Je reposte ici. Attention : c'est la version suédoise.
Singoalla (Christian-Jaque, 1949) ... avec Pierre Véry au manuscrit...
C'est une coproduction franco-suédoise qui a été tournée en trois versions : une française, une suédoise et une anglaise. Dans la version française, le rôle du chevalier Erland est tenu par
Michel Auclair (mais en voyant Alf Kjellin, j'ai souvent pensé que
Gérard Philipe aurait été comme un ours au salon du miel dans ce film
), dans les deux autres versions c'est
Alf Kjellin -- assez fade -- qui tient la barre. Quant au personnage de la Tzigane Singoalla, il est interprété par
Viveca Lindfors dans les trois versions (là, elle nous la joue Gina Lollobrigida dans "Notre-Dame de Paris"... mais en Suède).
C'est censé commencer vers 1340 et cela se termine en 1350 quand la peste noire est arrivée en Suède... En gros, c'est l'histoire d'une malédiction : tous les chevaliers de la famille Månesköld sont condamnés à mourir jeunes et, partant, on s'efforce de les marier rapidement pour que la lignée puisse survivre. Seulement, dans le film, le chevalier Erland tombe malencontreusement amoureux d'une Tzigane, ce qui dérange bien du monde...
Dans les cinq premières minutes, on est plongé dans une ambiance à la Pierre Véry ("
Les Disparus de Saint-Agil"), les couloirs du château font penser à
"Sylvie et le fantôme" (1946), le chevalier somnambule au "

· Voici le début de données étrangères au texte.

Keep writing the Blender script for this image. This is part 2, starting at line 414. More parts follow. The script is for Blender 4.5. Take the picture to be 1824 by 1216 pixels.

Baron fantôme" (Serge de Poligny, 1943). Enfin, quand Erland décide de partir avec les Tziganes, on se dit qu'il y a un petit côté
capitaine Fracasse (qui, je vous le rappelle, décide de suivre une troupe de comédiens par amour). Mais l'aspect fantastique est vite désamorcé. A la sixième minute, le chapelain dit qu'il n'y a pas plus de malédiction que de beurre en broche, que c'est un problème d'alignement des planètes (réplique qui a mis en colère les gens de la "National Legion of Decency" pour qui il était impensable qu'un prêtre catholique puisse faire de l'astrologie) et le film change de registre.
A partir de là, on se retrouve devant une simple histoire d'amants maudits. Cela se laisse regarder, mais, en dehors de Viveca Lindfors (qui est habitée par son rôle), l'interprétation est assez fade voire caricaturale. Enfin, à l'arrière-plan, la figuration n'est pas très convaincante. Là, je pense surtout à l'attaque du château qui est vraiment jouée avec les pieds. On est loin du
Robin des Bois de Curtiz (1938). En voyant le tricot à l'épée de certains combattants, j'ai carrément pensé à José Noguéro dans
Mandrin (René Jayet, 1947) ; affreux !
Quant au maelstrom final, j'avoue qu'il m'a laissé songeur ! On peut se contenter de le prendre au premier degré, bien sûr. Mais, personnellement, j'ai eu le sentiment que le réalisateur ne savait plus quoi faire de ses personnages et que, faute de pouvoir démolir sa caméra sur scène à la façon d'un Pete Townsend, il s'est dit : "Foutu pour foutu, faisons tout péter !"
Au passage : je signale que ce film a eu droit à deux fins. J'ignore comment se termine la version française, mais les versions suédoise et américaine ne se terminent pas du tout de la même manière (mais je n'en dis pas plus pour ne pas spoiler).
C'est un film qui a coûté très cher (en décors et en costumes), mais qui a probablement souffert d'avoir été tourné en trois versions. Même s'il a fait des entrées, il a été mal reçu par la critique suédoise qui l'a trouvé plutôt risible ! Tout comme la version tournée en anglais. En fait, d'après la notice de l'Institut suédois du film, seule la version française tiendrait la route (mais, c'est bien connu, l'herbe est toujours plus verte ailleurs).
J'ajoute qu'ayant travaillé à la fac sur le Moyen Age suédois, je n'ai pu m'empêcher de le regarder d'un point de vue historique et... oué...
Et je ne dis rien du fait que les Tziganes / Roms ne soient mentionnés en Suède qu'à partir du 16e siècle ! Bref : on a un grand écart entre le 14e siècle et le 16e siècle.
Comme d'habitude, le DVD suédois n'offre que des sous-titres suédois. On a une qualité d'image "Gaumont à la demande" plutôt pas mal (sauf sur les 4 premières minutes qui ont un peu trop noirci).